Print exactly the lines from the first one down to the line containing "bg.inputs['Strength'].default_value = 2.2", both ends included, with no pictures and nothing else.

----- Collected data

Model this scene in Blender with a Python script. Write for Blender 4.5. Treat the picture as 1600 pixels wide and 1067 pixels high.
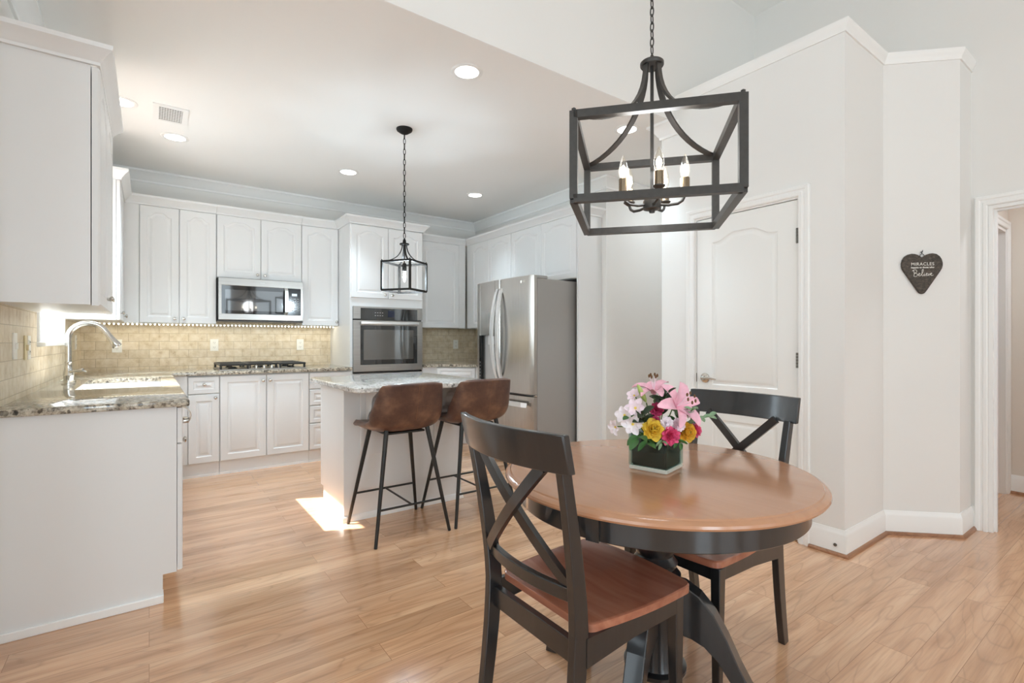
import bpy, bmesh, math, random
from mathutils import Vector, Matrix
C = bpy.context.scene
for o in list(bpy.data.objects):
    bpy.data.objects.remove(o, do_unlink=True)
COL = C.collection
R = math.radians
PI = math.pi
random.seed(7)

# ------------------------------------------------------------------ camera, world, sun, daylight, exposure
cam = bpy.data.cameras.new('camera')
cam.sensor_width = 36.0
cam.lens = 779.5 / 1600 * 36.0
cam.shift_y = -(533.5 - 532.0) / 1600
cam.clip_start = 0.05
camo = bpy.data.objects.new('camera', cam)
COL.objects.link(camo)
camo.location = (0, 0, 1.18)
camo.rotation_euler = (R(90), 0, R(-36.03))
C.camera = camo

C.view_settings.view_transform = 'Standard'
C.view_settings.look = 'None'
C.view_settings.exposure = 0.27
C.view_settings.gamma = 1.0
C.view_settings.use_curve_mapping = False
C.cycles.use_denoising = True
C.cycles.max_bounces = 14
C.cycles.diffuse_bounces = 8
C.cycles.glossy_bounces = 6
C.cycles.transmission_bounces = 8
C.cycles.transparent_max_bounces = 12
C.cycles.sample_clamp_indirect = 6.0
C.cycles.caustics_reflective = False
C.cycles.caustics_refractive = False

world = bpy.data.worlds.new('sky')
C.world = world
world.use_nodes = True
bg = world.node_tree.nodes['Background']
bg.inputs['Color'].default_value = (0.82, 0.93, 1.0, 1)
bg.inputs['Strength'].default_value = 2.2


def lamp(name, kind, loc, energy, color=(1, 1, 1), rot=(0, 0, 0), size=None, size_y=None, radius=None, spread=None, parent=None):
    l = bpy.data.lights.new(name, kind)
    l.energy = energy
    l.color = color
    if kind == 'AREA':
        l.shape = 'RECTANGLE' if size_y else 'DISK'
        l.size = size
        if size_y:
            l.size_y = size_y
        if spread:
            l.spread = spread
    if radius is not None:
        l.shadow_soft_size = radius
    o = bpy.data.objects.new(name, l)
    COL.objects.link(o)
    o.location = loc
    o.rotation_euler = rot
    if parent is not None:
        o.parent = parent
        o.location = Vector(loc) - parent.location
    return o


# the sun, through the window over the sink
sun_dir = Vector((1.0, -0.45, -1.238)).normalized()
sun = lamp('sun', 'SUN', (-4, 6, 6), 24.0, (1.0, 0.97, 0.92))
sun.data.angle = R(0.6)
sun.rotation_euler = sun_dir.to_track_quat('-Z', 'Y').to_euler()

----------

Task output:
Model this scene in Blender with a Python script. Write for Blender 4.5. Treat the picture as 1600 pixels wide and 1067 pixels high.
import bpy, bmesh, math, random
from mathutils import Vector, Matrix
C = bpy.context.scene
for o in list(bpy.data.objects):
    bpy.data.objects.remove(o, do_unlink=True)
COL = C.collection
R = math.radians
PI = math.pi
random.seed(7)

# ------------------------------------------------------------------ camera, world, sun, daylight, exposure
cam = bpy.data.cameras.new('camera')
cam.sensor_width = 36.0
cam.lens = 779.5 / 1600 * 36.0
cam.shift_y = -(533.5 - 532.0) / 1600
cam.clip_start = 0.05
camo = bpy.data.objects.new('camera', cam)
COL.objects.link(camo)
camo.location = (0, 0, 1.18)
camo.rotation_euler = (R(90), 0, R(-36.03))
C.camera = camo

C.view_settings.view_transform = 'Standard'
C.view_settings.look = 'None'
C.view_settings.exposure = 0.27
C.view_settings.gamma = 1.0
C.view_settings.use_curve_mapping = False
C.cycles.use_denoising = True
C.cycles.max_bounces = 14
C.cycles.diffuse_bounces = 8
C.cycles.glossy_bounces = 6
C.cycles.transmission_bounces = 8
C.cycles.transparent_max_bounces = 12
C.cycles.sample_clamp_indirect = 6.0
C.cycles.caustics_reflective = False
C.cycles.caustics_refractive = False

world = bpy.data.worlds.new('sky')
C.world = world
world.use_nodes = True
bg = world.node_tree.nodes['Background']
bg.inputs['Color'].default_value = (0.82, 0.93, 1.0, 1)
bg.inputs['Strength'].default_value = 2.2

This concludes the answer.